Quest’ultima e la precedente, condividono l’assoluta mancanza di cognizione su cosa dovrebbe esser una democrazia. I primi perché a lungo flirtanti col romanticismo rivoluzionario, i secondi perché attratti della teoria populista che si farebbe fatica a definire una vera e propria teoria, ma di questi tempi nessuno se ne accorge, è “nuova” e quindi sembra idonea per simpatia a corrispondere alla novità dei tempi.
Così questa Italia fatta da persone assai confuse che scambiano qualche scabroso pseudo-leader per la parte di popolo che l’ha votato, per quanto in condizioni oggettive sempre più precarie o negative (non tutti, c’è una piccola Italia che è sempre più ricca e gode di tale confusione che alimenta attivamente tramite i super-media e i circuiti di riproduzione culturale di cui è proprietaria o su cui ha influenza decisiva, quell’Italia che ha i soldi che però a nessuno viene in mente di andargli a prendere, per carità, il problema è altrove -euro-UE-neoliberismo-globalismo-capitalismo-postmodernismo altri oggetti della mente teorizzante), andrà a votare chissà cosa, pensando cosa, aspettandosi cosa. Andrà a votare più spesso contro qualcuno che non a favore di qualcosa.

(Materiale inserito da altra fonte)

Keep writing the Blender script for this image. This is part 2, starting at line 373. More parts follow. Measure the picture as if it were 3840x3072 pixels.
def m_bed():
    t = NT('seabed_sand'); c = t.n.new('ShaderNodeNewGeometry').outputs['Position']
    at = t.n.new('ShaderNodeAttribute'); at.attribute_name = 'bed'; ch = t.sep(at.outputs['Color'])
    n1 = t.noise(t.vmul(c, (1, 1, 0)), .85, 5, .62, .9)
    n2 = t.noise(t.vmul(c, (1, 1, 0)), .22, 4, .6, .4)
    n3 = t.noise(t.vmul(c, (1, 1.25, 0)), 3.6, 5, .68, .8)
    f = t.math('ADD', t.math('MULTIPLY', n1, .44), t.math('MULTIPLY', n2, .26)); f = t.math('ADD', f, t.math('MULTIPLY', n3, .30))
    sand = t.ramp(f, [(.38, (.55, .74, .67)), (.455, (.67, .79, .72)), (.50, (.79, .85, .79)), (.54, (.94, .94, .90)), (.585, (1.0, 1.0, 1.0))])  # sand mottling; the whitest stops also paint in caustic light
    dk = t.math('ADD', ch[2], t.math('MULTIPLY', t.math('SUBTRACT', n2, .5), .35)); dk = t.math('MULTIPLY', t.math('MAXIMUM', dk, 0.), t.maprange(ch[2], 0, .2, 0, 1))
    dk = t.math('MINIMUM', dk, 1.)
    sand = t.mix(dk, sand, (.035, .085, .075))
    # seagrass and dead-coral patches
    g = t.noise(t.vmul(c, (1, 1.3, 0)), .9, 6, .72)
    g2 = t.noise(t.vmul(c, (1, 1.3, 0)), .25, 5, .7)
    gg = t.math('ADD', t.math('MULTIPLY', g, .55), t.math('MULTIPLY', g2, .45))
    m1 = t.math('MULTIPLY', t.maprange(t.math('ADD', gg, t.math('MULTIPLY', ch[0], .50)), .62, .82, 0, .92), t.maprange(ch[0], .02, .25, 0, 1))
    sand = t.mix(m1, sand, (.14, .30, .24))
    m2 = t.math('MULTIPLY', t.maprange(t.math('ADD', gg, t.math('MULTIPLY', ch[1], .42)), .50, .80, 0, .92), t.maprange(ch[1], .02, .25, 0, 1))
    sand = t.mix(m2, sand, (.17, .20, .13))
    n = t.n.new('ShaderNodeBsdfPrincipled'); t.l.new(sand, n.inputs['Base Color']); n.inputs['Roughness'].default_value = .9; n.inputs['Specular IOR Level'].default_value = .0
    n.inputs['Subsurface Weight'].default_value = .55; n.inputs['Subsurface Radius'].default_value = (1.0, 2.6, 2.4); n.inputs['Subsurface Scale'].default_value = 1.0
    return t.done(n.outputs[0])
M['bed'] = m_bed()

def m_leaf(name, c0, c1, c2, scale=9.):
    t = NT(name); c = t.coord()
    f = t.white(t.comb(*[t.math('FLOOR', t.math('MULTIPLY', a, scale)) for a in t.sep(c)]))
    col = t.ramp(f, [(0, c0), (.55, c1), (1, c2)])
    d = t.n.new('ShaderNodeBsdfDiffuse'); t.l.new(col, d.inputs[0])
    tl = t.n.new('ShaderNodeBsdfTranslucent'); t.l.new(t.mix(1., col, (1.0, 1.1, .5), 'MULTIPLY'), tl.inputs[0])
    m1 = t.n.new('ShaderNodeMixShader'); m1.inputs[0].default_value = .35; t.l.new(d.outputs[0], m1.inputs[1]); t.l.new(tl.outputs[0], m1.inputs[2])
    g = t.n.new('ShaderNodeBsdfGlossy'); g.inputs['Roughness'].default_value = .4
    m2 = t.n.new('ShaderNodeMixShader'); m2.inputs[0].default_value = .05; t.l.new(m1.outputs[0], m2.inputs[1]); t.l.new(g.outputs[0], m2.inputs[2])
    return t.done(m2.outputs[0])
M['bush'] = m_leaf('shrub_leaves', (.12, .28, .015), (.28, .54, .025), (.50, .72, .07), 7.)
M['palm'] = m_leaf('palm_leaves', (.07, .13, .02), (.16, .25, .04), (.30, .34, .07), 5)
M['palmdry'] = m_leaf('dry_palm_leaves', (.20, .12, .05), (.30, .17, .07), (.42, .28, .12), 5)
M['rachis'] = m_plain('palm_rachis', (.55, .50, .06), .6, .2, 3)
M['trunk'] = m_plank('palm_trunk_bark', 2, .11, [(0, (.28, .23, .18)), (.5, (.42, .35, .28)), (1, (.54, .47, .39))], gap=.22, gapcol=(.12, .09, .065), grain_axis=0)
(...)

Dati i presupposti confusi, ci sarà un po’ di confusione, poi tutti si renderanno conto che “così non si può più andare avanti” non poi perché si avrà un soprassalto di lucidità realista ma perché ci sarà qualche ricatto concreto che metterà di fronte a situazioni imbarazzanti, ed alla fine si invocherà a maggioranza il fatidico “fate funzionare le cose, per Diana!”. E si tornerà così a qualche forma di tecnicismo di unità nazionale, ma quantomeno senza la solfa del “non ci fanno votare” poiché lo avremo appena fatto.
Potremo tornare così all’adorato specchio delle nostre brame a chiedere sul chi è il meglio del reame, sputando sull’orrenda immagine di quell’estraneo che non riconosciamo nostro.